"Holographic optical engine (HolOE)" by Yoshio Hayasaki

Seminar by Yoshio Hayasaki, Professor, Center for Optical Research and Education (CORE), Utsunomiya University, Japan

Abstract

Holographic beam shaping achieved by exploiting the rewritable capability of a spatial light modulator (SLM) displaying a
computer-generated hologram (CGH) is very useful in a variety of applications, especially material laser processing [1].
Although it provides high-processing throughput and high light-use efficiency, the accuracy of the beam shaping is degraded
according to static and dynamic imperfections in the optical system. In order to compensate the static imperfections, a
method that performs the optimization of the CGH in the optical system, called as an in-system optimization, was developed
[2, 3]. A further method that allowing it to dynamically compensate for unknown and sudden disturbances for continuously
optimizing a CGH during laser processing was developed [4]. Recently, it was extended to three-dimensionally focused
beams [5].
Figure 1 shows the architecture of the holographic optical engine (HolOE) composed of a beam forming module
(BFM), beam observation module (BOM), and a CGH optimization software installed in a computer. The BFM is
composed of a target optics, a liquid-crystal-on-silicon SLM (LCOS-SLM) and relay optics. The BOM is composed of an
image sensor (IS) and a Fourier lens. Firstly, a CGH data is given from a computer to LCOS-SLM. The CGH displayed on
the LCOS-SLM spatially modulates the illumination beam and the modulated beam is given to a sample. It is also given to
the IS located on the conjugated plane with the sample plane. The obtained image is transferred to the computer. The
computer recalculates the CGH. This process is continued until the satisfied reconstruction is obtained.
Figure 2 shows the experimental setup of a holographic femtosecond laser processing machine.
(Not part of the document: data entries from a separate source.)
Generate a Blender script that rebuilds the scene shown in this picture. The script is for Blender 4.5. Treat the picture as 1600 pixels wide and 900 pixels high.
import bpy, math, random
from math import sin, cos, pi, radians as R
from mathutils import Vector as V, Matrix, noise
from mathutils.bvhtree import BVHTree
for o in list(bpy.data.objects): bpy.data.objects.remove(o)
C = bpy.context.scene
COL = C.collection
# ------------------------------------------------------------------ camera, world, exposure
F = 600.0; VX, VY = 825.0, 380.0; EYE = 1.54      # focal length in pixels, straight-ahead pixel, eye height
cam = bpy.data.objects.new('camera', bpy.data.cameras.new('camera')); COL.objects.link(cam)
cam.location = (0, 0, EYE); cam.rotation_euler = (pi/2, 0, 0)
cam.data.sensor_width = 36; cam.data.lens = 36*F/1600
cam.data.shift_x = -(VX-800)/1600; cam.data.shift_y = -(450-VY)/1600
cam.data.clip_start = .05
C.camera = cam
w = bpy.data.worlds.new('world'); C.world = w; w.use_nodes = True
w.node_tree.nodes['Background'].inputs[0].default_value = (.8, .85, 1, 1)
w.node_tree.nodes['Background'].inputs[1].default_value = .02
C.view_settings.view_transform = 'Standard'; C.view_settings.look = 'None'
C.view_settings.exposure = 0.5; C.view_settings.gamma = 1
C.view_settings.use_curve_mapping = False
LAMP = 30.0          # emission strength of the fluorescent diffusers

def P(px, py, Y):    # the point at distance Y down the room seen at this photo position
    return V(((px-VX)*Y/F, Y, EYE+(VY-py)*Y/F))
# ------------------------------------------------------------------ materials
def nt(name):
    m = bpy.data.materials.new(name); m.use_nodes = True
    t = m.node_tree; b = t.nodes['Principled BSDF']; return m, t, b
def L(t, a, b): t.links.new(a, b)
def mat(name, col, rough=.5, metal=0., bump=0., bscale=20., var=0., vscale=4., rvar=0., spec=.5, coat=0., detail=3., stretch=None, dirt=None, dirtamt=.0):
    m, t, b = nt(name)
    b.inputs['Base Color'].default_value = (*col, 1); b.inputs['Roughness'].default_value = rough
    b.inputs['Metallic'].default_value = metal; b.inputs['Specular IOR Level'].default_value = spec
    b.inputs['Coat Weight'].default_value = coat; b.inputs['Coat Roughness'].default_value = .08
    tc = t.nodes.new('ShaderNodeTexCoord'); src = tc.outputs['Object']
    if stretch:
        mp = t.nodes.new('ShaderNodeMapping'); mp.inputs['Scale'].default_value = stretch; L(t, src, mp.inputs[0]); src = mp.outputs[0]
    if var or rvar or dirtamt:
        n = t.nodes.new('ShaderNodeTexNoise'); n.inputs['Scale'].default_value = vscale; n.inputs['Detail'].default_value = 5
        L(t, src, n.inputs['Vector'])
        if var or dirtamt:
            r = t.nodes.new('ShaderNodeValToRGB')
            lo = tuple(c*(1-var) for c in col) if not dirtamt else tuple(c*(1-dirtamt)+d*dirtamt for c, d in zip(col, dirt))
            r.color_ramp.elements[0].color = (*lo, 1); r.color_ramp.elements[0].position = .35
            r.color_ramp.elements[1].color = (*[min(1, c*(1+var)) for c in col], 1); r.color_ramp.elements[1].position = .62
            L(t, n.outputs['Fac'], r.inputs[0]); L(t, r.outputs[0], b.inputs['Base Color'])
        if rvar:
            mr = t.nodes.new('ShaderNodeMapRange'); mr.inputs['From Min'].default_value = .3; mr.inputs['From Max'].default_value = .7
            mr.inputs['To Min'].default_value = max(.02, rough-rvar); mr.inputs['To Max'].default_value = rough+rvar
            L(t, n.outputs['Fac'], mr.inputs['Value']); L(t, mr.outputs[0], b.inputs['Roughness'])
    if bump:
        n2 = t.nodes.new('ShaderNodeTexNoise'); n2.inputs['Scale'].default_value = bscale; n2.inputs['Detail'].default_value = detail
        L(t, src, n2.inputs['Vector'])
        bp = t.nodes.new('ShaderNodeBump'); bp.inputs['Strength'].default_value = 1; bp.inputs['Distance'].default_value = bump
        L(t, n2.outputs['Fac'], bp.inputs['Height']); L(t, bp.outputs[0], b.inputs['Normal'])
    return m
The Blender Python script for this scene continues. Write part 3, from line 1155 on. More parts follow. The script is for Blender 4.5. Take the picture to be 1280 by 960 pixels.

A femtosecond laser
pulse was generated by a laser diode-pumped Yb:KGW femtosecond laser (Light Conversion, Pharos) with a maximum
power of 10 W, a center wavelength of 1030 nm, a repetition frequency of 10 kHz, and a minimum pulse duration of ~150
fs. Half of the maximum laser power was input to a harmonic generator (Light Conversion, HIRO). The second harmonic
generation wave, with a center wavelength of 515 nm, was used for this experiment. The maximum laser power was 1.87 W
on the LCOS-SLM (X10468-04, Hamamatsu). The pulse energy was adjusted with a half-wave plate (HWP) and a
polarized beam splitter (PBS), and the light pulse was collimated to a diameter of 8 mm by a 2× beam expander (Thorlabs,
GBE02-A). The pulse was diffracted by a CGH displayed on the LCOS-SLM. The resulting spatially shaped optical pattern
through a 50× microscope objective (Sigma, EPLE-50) with a numerical aperture (NA) of 0.55 mounted on an axiallymoved
piezo stage (Sigma, SFS-OBL-1) was made incident on a sample fixed on a linear stage (PI, V-738). A cooled CCD
image sensor (IS1) (Bitran, CS-61M) was used in the BOM. A CMOS image sensor (IS2) (Thorlabs, DCC3240M), a white
LED, a lens, a dichroic mirror (DM) and a green-cut filter (GCF) were used to monitor the laser processing.
Figure 3 shows an example of the holographic laser processing. The 120 parallel beams were optimized with the
installed HolOE upto the uniformity of 98%. The sample was a thin glass. The through hole was fabricated with a single
shot. The pulse repetition was 10kHz. The total pulse energy was 5.57μJ. The stage speed was 94mm/s. The throughput of
the drilling reached to 1.2M/s, which was beyond the maximum laser repetition of 1MHz. This performance overcame laser
processing with the beam scanning.

References
[1] Y. Hayasaki, T. Sugimoto, A. Takita, and N. Nishida, Appl. Phys. Lett. 87, 031101 (2005).
[2] S. Hasegawa and Y. Hayasaki, Opt. Lett. 34, 22 (2009).
[3] S. Hasegawa and Y. Hayasaki, Opt. Lett. 36, 2943 (2011).
[4] H. Zhang, S. Hasegawa, H. Takahashi, H. Toyoda, and Y. Hayasaki, Opt. Lett. 45, 3344 (2020)
[5] H. Zhang, S. Hasegawa, H. Toyoda, and Y. Hayasaki, Opt. Lasers Eng. 151, 106884 (2022).